WHAT THE TASK ASKS:
Only the lines from the one containing "MB().box(x0 + .022, x1" down to the one containing "mb.build('rung', M_post, t)" should be printed, exactly as they stand, ends included.

DATA PROVIDED:

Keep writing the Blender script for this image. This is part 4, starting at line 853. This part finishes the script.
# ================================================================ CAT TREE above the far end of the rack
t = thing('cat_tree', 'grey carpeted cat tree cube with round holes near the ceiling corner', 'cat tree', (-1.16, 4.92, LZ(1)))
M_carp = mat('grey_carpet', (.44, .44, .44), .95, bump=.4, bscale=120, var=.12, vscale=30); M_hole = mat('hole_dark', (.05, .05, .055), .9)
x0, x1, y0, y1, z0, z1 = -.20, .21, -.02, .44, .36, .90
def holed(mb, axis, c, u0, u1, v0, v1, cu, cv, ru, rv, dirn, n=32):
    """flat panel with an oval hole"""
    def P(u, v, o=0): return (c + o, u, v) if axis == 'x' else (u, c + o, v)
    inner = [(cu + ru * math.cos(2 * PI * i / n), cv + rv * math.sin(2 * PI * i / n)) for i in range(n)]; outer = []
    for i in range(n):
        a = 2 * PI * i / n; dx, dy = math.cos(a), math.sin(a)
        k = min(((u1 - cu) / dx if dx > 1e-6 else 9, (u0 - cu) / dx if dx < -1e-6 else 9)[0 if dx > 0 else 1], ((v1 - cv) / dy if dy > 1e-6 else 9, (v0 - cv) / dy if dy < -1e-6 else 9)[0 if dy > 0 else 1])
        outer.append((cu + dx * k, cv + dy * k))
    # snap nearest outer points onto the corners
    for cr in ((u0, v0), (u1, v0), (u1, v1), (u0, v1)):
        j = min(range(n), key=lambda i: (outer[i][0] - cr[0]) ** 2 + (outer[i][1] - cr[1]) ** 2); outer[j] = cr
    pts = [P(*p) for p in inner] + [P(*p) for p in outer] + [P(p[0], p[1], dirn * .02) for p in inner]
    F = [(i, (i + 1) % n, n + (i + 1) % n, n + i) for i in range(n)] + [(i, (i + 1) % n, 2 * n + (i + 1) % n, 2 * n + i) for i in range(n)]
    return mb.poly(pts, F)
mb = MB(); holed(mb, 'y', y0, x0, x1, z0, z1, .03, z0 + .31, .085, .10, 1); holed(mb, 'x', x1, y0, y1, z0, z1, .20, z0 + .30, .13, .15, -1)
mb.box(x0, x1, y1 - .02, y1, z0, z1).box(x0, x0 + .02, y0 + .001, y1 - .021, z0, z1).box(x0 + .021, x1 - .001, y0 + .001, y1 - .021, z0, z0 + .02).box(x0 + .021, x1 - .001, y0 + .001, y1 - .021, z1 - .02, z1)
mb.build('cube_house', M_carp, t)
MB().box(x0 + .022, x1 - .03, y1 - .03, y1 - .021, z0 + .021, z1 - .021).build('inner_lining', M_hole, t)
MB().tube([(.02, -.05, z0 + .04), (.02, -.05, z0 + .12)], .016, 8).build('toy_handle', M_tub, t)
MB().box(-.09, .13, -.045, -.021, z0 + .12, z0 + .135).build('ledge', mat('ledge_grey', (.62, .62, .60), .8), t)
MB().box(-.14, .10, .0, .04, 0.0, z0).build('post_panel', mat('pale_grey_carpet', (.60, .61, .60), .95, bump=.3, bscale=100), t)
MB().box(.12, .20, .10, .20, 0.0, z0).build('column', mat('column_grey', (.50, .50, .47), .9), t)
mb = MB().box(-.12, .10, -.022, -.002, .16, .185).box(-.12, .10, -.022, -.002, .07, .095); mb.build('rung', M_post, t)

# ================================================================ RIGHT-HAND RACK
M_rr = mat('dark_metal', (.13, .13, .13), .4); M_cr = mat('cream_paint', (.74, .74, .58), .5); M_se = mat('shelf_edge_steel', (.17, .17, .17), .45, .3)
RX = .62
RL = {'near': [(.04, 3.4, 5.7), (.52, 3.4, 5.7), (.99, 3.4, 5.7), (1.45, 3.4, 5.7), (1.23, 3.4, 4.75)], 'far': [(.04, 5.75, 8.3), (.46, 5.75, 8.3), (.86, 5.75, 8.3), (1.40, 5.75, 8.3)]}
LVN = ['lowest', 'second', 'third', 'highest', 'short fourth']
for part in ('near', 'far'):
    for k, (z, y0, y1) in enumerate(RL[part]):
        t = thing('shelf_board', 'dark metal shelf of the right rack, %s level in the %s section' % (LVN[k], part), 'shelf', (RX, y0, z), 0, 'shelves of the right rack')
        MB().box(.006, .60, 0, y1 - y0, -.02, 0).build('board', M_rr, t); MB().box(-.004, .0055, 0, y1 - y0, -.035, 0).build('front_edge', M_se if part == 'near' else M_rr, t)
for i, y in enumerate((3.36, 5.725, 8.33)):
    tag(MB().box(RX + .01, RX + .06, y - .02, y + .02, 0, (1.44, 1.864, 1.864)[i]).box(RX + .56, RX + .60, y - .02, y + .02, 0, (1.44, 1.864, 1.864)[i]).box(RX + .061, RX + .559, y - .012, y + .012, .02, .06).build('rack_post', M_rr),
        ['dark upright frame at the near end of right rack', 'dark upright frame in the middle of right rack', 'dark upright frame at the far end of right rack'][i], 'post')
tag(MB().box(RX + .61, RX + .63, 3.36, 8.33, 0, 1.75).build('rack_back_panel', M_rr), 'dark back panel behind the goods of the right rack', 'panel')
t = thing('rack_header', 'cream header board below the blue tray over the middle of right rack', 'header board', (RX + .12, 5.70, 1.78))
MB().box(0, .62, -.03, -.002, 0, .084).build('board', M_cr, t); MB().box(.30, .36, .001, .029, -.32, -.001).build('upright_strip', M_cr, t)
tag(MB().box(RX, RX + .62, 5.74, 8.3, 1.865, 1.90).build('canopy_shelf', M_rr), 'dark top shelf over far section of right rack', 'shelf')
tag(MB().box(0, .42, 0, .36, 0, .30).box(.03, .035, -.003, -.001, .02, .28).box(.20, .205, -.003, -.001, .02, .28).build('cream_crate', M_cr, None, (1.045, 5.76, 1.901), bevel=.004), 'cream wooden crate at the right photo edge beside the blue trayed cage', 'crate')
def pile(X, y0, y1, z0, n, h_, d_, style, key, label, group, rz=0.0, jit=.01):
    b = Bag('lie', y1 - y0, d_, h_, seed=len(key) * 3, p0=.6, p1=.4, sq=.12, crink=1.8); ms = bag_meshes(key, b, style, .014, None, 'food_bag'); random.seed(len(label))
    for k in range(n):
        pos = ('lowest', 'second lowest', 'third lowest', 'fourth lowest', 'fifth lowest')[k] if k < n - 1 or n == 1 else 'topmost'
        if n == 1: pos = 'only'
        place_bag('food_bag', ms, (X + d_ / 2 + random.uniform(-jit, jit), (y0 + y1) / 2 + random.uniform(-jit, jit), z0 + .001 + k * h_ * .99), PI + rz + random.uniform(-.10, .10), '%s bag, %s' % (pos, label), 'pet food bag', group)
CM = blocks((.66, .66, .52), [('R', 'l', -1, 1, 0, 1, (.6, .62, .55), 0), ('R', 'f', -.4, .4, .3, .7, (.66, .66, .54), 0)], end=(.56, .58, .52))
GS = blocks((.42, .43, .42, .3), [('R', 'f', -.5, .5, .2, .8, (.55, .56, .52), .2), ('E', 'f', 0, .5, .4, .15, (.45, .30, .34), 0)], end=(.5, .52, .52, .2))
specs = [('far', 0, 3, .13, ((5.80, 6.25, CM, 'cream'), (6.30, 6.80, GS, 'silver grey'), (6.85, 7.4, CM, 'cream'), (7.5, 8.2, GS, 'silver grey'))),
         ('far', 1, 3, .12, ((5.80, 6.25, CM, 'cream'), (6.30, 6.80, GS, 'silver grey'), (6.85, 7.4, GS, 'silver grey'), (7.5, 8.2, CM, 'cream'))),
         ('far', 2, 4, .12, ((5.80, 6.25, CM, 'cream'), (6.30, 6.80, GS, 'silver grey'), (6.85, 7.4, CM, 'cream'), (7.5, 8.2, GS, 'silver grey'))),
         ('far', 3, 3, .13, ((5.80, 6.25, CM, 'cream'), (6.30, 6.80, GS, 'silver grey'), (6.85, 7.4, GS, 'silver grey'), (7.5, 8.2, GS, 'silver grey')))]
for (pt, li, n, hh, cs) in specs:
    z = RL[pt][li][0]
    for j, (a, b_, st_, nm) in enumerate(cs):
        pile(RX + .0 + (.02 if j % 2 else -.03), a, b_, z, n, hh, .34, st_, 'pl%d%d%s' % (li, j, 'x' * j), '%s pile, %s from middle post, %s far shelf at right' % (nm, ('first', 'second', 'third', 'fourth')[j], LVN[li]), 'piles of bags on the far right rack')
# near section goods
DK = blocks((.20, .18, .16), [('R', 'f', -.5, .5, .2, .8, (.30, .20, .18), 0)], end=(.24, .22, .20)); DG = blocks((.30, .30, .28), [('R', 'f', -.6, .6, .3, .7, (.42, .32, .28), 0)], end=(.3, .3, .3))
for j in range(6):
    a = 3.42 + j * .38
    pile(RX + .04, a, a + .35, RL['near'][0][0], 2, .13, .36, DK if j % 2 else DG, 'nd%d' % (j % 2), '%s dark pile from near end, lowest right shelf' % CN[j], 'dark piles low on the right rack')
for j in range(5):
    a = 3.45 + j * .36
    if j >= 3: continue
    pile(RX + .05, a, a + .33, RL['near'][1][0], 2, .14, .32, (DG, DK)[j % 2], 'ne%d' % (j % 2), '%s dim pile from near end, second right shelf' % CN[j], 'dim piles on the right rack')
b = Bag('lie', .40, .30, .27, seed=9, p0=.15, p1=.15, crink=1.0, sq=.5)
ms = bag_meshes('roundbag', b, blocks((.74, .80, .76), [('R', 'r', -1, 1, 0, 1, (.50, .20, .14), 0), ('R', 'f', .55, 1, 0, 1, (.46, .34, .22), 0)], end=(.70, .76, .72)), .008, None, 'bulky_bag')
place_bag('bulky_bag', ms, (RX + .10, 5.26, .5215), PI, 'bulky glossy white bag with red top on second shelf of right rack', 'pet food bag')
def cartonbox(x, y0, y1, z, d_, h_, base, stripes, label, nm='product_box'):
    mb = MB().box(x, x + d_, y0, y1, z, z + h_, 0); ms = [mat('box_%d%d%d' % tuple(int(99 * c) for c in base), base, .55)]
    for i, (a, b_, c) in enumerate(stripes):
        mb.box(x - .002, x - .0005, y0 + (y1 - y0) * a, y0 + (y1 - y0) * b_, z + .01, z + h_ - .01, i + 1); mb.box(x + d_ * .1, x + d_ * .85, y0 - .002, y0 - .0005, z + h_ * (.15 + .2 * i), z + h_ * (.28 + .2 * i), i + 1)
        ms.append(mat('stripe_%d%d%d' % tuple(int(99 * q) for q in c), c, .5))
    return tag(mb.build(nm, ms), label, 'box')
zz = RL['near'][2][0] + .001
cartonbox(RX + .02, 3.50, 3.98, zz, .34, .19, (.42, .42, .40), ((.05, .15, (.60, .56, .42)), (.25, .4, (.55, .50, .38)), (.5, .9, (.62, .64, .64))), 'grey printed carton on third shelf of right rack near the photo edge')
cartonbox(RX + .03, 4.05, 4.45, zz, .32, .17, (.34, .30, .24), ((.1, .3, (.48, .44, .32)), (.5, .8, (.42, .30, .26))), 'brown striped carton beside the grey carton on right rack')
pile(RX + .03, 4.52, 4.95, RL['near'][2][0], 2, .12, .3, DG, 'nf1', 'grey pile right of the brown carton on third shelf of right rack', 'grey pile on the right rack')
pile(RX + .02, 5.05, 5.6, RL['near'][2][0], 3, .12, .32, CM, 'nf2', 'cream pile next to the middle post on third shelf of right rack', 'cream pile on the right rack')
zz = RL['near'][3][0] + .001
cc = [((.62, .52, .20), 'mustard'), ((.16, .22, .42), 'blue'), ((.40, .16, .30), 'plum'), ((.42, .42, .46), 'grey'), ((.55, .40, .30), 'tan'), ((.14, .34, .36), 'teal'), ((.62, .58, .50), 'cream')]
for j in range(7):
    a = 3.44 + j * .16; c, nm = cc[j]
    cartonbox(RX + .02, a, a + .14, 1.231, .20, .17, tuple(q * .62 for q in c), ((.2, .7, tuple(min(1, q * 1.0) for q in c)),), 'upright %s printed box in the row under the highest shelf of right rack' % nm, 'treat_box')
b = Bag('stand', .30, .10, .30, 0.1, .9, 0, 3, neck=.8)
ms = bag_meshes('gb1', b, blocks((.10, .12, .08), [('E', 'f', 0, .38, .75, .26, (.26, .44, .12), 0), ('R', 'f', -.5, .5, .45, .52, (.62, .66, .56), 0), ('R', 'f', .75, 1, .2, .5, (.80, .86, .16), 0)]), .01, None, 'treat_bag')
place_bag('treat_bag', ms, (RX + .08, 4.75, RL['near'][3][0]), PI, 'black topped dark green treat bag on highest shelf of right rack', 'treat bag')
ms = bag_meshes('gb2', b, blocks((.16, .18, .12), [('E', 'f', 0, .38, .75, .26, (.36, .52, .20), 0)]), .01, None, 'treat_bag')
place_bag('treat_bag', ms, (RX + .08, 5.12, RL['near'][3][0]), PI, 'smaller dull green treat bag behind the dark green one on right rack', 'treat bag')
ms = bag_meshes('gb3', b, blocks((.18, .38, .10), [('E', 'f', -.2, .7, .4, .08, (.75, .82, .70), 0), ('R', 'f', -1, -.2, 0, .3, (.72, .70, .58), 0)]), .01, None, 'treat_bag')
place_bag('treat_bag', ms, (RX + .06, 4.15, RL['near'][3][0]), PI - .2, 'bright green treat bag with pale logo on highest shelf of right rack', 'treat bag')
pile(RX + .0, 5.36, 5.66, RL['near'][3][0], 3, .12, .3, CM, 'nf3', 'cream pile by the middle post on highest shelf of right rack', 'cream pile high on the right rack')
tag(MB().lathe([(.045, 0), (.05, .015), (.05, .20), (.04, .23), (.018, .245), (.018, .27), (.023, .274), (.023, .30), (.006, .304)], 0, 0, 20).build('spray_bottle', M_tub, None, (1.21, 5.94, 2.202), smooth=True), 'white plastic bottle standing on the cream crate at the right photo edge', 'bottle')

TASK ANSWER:
MB().box(x0 + .022, x1 - .03, y1 - .03, y1 - .021, z0 + .021, z1 - .021).build('inner_lining', M_hole, t)
MB().tube([(.02, -.05, z0 + .04), (.02, -.05, z0 + .12)], .016, 8).build('toy_handle', M_tub, t)
MB().box(-.09, .13, -.045, -.021, z0 + .12, z0 + .135).build('ledge', mat('ledge_grey', (.62, .62, .60), .8), t)
MB().box(-.14, .10, .0, .04, 0.0, z0).build('post_panel', mat('pale_grey_carpet', (.60, .61, .60), .95, bump=.3, bscale=100), t)
MB().box(.12, .20, .10, .20, 0.0, z0).build('column', mat('column_grey', (.50, .50, .47), .9), t)
mb = MB().box(-.12, .10, -.022, -.002, .16, .185).box(-.12, .10, -.022, -.002, .07, .095); mb.build('rung', M_post, t)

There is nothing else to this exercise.